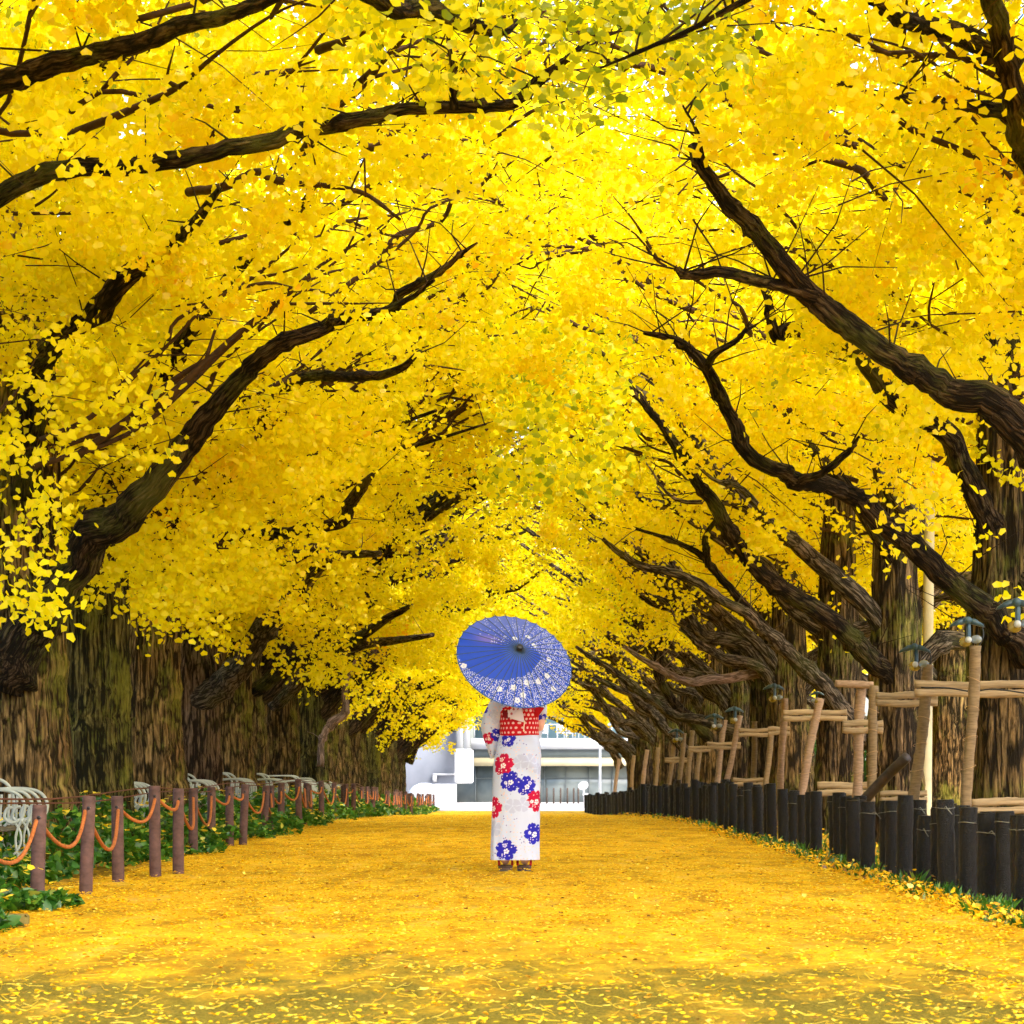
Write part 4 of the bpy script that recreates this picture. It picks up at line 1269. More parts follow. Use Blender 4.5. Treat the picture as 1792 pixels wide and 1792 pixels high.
def window_glass(name, dark, light, sc):
    n = NT(name)
    vec = n.coords((1, 1, 1))
    c = n.ramp(n.noise(vec, sc, 3, 0.5), [(0.40, dark), (0.62, light)])
    n.principled(c, 0.22, None, 0, 0.5)
    return n.m


M['glass_dark'] = window_glass('ground_floor_glass', (.085, .11, .12), (.16, .19, .19), .8)
M['glass_pale'] = window_glass('pale_teal_glass', (.12, .21, .24), (.18, .28, .31), .4)
BD = 110.0


def brect(x0, y0, x1, y1, d, dep, bev=0.0):
    a, b = P(x0, y1, d), P(x1, y0, d)
    return box((a[0] + b[0]) / 2, d + dep / 2, (a[2] + b[2]) / 2, b[0] - a[0], dep, b[2] - a[2], bev)


bld = empty('building', (0, BD, gzf(BD)))
tag(bld, 'white and grey glass fronted building closing the far end of the avenue', 'building')


def bpart(name, mat, geos, parent=None):
    mb = MB()
    for v, q, t in geos:
        v = v - np.array(bld.location); mb.add(v, q, t)
    return mb.build(name, mat, parent or bld)


bpart('grey_wall', M['facade_grey'], [brect(560, 1000, 797, 1409, BD, 6)])
bpart('upper_glass', M['glass_pale'], [brect(829, 1000, 1260, 1292, BD + 1.6, 4)])
bpart('balcony_slab', M['facade_white'], [brect(824, 1292, 1260, 1311, BD - .9, 6)])
bpart('fascia', M['facade_slab'], [brect(826, 1311, 1260, 1326, BD - .2, 5)])
bpart('soffit', M['facade_cream'], [brect(829, 1326, 1260, 1340.5, BD - .5, 5.3)])
bpart('shop_glass', M['glass_dark'], [brect(798, 1340.6, 1260, 1404, BD + .5, 4)])
bpart('mullion', M['mullion'], [brect(x - .7, 1340.8, x + .7, 1404, BD + .38, .1) for x in (832, 871, 912, 953, 990, 1031, 1072, 1110)] +
      [brect(800, 1361.4, 871, 1362.6, BD + .40, .08), brect(871.8, 1361, 1100, 1362, BD + .40, .08)])
bpart('column', M['facade_white'], [brect(800, 1120, 810.5, 1310, BD - 1.2, 1), brect(812, 1120, 822, 1310, BD - 1.2, 1)])
bpart('railing', M['white_metal'], [brect(x, 1268, x + 1.1, 1292, BD - .7, .06) for x in range(830, 1100, 16)] + [brect(829, 1267, 1110, 1268.6, BD - .7, .08)])
bpart('ledge', M['facade_white'], [brect(757, 1353.5, 797, 1357, BD - .3, .3), brect(757, 1357, 764, 1369, BD - .3, .3)])
o = bpart('sign_box', M['facade_white'], [brect(796, 1310.5, 828, 1371, BD - 2.4, 1.2, .06)])
for i, (x0, w_) in enumerate(((946, 13), (964, 4), (975, 13), (991, 12), (1012, 13), (1034, 12))):
    # pale balcony chairs: seat, back and legs
    mb = MB(); dch = BD - .25
    for g in (brect(x0, 1281, x0 + w_, 1284, dch, .45), brect(x0 + 1, 1268, x0 + w_ - 1, 1281, dch + .42, .06),
              brect(x0, 1284, x0 + 1.4, 1292, dch, .06), brect(x0 + w_ - 1.4, 1284, x0 + w_, 1292, dch, .06)):
        mb.add(*g)
    if i != 1:
        tag(mb.build('balcony_chair', M['white_metal']), 'white chair on the far balcony, %s from the left' % ordinal(i + 1 if i == 0 else i), 'chair', 'white chairs on the far balcony')

mb = MB(); mb.add(*brect(757, 1372, 799, 1409, 104, .25, .02))
tag(mb.build('low_wall', M['facade_white']), 'bright white low wall left of the far building glass', 'wall')
# rounded white cover seen over the end of the left posts
cp_ = P(744, 1388, 100)
v, q = lathe([(.001, .40), (.22, .38), (.45, .28), (.60, .12), (.64, 0.0), (.64, -.45), (.001, -.45)][::-1], 22)
tag(MB().add(v * np.array((1, .8, 1)), q).build('dome_cover', M['white_metal'], smooth=True, loc=tuple(cp_)), 'rounded white cover beyond the end of the left posts', 'cover')
lp0 = P(1050, 1402, 98)
mb = MB(); v, q, t = tube([(lp0[0], 98, gzf(98)), (lp0[0], 98, gzf(98) + 5.6)], (.055, .04), 10); mb.add(v, q, t)
lamp = mb.build('street_lamp', M['white_metal'], smooth=True)
tag(lamp, 'thin white lamp post standing at the far right end of the avenue', 'street lamp')
v, q, t = box(lp0[0] - .3, 98, gzf(98) + 5.6, .8, .16, .08, .02); MB().add(v, q, t).build('lamp_head', M['white_metal'], lamp)
sg = P(1020.5, 1375, 96)
mb = MB(); v, q, t = tube([(sg[0] + .06, 95.98, gzf(96)), (sg[0], 95.98, sg[2])], .03, 8); mb.add(v, q, t)
sgo = mb.build('sign_post', M['white_metal'], smooth=True)
tag(sgo, 'round white disc sign leaning on a post at the far right fence end', 'sign')
v, q = uv_ball((0, 0, 0), .20, .025, .155, 20, 8)
v = v @ roty(-.35).T + np.array((sg[0], 95.93, sg[2])); MB().add(v, q).build('disc', M['white_metal'], sgo, True)
v, q, t = box(sg[0] + .09, 95.9, sg[2] - .33, .22, .04, .10, .01); MB().add(v, q, t).build('plate', M['white_metal'], sgo)
for i, px in enumerate((945, 957, 969, 981, 993, 1004, 1012)):
    v, q = lathe([(.001, 0), (.035, 0), (.035, .6), (.025, .66), (.001, .66)], 10)
    o = MB().add(v, q).build('bollard', M['log'], loc=((px - HX) * 106 / F, 106, gzf(106)))
    tag(o, 'small brown bollard before the far building', 'bollard', 'bollards before the far building')

# ------------------------------------------------------------------ the woman in the printed kimono
WD = 19.82
WX = 0.03


def vnoise2(ix, iy, k):
    h = np.sin(ix * 127.1 + iy * 311.7 + k * 74.7) * 43758.5453
    return h - np.floor(h)


def cell_dots(u, v, cell, k):
    """per point: offset to the one dot of its cell, and three random numbers of that cell"""
    iu, iv = np.floor(u / cell), np.floor(v / cell)
    cx = (iu + .5 + (vnoise2(iu, iv, k) - .5) * .5) * cell; cy = (iv + .5 + (vnoise2(iu, iv, k + 1) - .5) * .5) * cell
    return u - cx, v - cy, vnoise2(iu, iv, k + 2), vnoise2(iu, iv, k + 3), vnoise2(iu, iv, k + 4)


def blossom(du, dv, rot, notch=.12):
    r = np.hypot(du, dv); th = np.arctan2(dv, du) - rot
    ph = np.mod(th + PI / 5, 2 * PI / 5) - PI / 5
    rb = .66 + .36 * np.abs(np.cos(2.5 * ph)) ** .5 - notch * np.exp(-(ph / .07) ** 2)
    return r < rb, r, th


RED, BLUE, LAV = np.array((.50, .006, .05)), np.array((.022, .02, .42)), np.array((.46, .50, .70))


def paint_cloth(u, z, flowers, seed=0, base=(.55, .61, .80)):
    n = len(u); c = np.tile(np.array(base), (n, 1))
    for k, cell in enumerate((.026, .034)):
        du, dv, a, b, cc = cell_dots(u + k * .013, z, cell, seed + k * 7)
        ang = a * PI; e = (du * np.cos(ang) + dv * np.sin(ang)) / .0062; f = (-du * np.sin(ang) + dv * np.cos(ang)) / .0036
        band = (np.sin(u * 17 + seed) + np.sin(z * 9 + u * 5 + seed * 2)) > -.25
        m = (e * e + f * f < 1) & (b < (.55 if k == 0 else .28)) & band
        col = np.where((cc > .80)[:, None], np.array((.20, .15, .42)), np.where((cc > .45)[:, None], np.array((.80, .50, .50)), np.array((.82, .60, .48))))
        c[m] = col[m]
    for (fx, fz, R, col, rot) in flowers:
        du, dv = (u - fx) / R, (z - fz) / R
        m, rr, th = blossom(du, dv, rot)
        base_c = {'r': RED, 'b': BLUE, 'l': LAV}[col]
        c[m] = base_c
        if col == 'l':
            w = m & ((rr < .14) | (np.abs(np.sin(2.5 * th)) > .95) & (rr > .2)); c[w] = (.54, .60, .79); continue
        pass
        minis = [(.05, -.1, .25)] + [(.45 * math.cos(rot + 1.9 * k + .4), .45 * math.sin(rot + 1.9 * k + .4), .20 - .03 * k) for k in range(2)]
        for k, (mx, my, mr) in enumerate(minis):
            if (k * 7 + int(R * 1e4)) % 5 == 0 and k: continue
            a, r2, _ = blossom((du - mx) / mr, (dv - my) / mr, rot + k)
            w = m & a & (r2 > .20) & (np.abs(np.sin(2.5 * (np.arctan2(dv - my, du - mx) - rot - k))) < .93)
            c[w] = (.86, .84, .88) if k % 3 != 1 else ((.80, .62, .56) if col == 'r' else (.62, .60, .84))
        d2 = cell_dots(du, dv, .22, seed + 31)
        w = m & (np.hypot(d2[0], d2[1]) < .05) & (d2[2] < .3); c[w] = (.80, .76, .82)
    return c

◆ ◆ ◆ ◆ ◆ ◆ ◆

* _Aim_
Copy exactly the lines running from the beginning of the listing through the line that has "return mb.build(name, mat, parent or bld)". Drop the pictures.

* _Task result_
Write part 4 of the bpy script that recreates this picture. It picks up at line 1269. More parts follow. Use Blender 4.5. Treat the picture as 1792 pixels wide and 1792 pixels high.
def window_glass(name, dark, light, sc):
    n = NT(name)
    vec = n.coords((1, 1, 1))
    c = n.ramp(n.noise(vec, sc, 3, 0.5), [(0.40, dark), (0.62, light)])
    n.principled(c, 0.22, None, 0, 0.5)
    return n.m


M['glass_dark'] = window_glass('ground_floor_glass', (.085, .11, .12), (.16, .19, .19), .8)
M['glass_pale'] = window_glass('pale_teal_glass', (.12, .21, .24), (.18, .28, .31), .4)
BD = 110.0


def brect(x0, y0, x1, y1, d, dep, bev=0.0):
    a, b = P(x0, y1, d), P(x1, y0, d)
    return box((a[0] + b[0]) / 2, d + dep / 2, (a[2] + b[2]) / 2, b[0] - a[0], dep, b[2] - a[2], bev)


bld = empty('building', (0, BD, gzf(BD)))
tag(bld, 'white and grey glass fronted building closing the far end of the avenue', 'building')


def bpart(name, mat, geos, parent=None):
    mb = MB()
    for v, q, t in geos:
        v = v - np.array(bld.location); mb.add(v, q, t)
    return mb.build(name, mat, parent or bld)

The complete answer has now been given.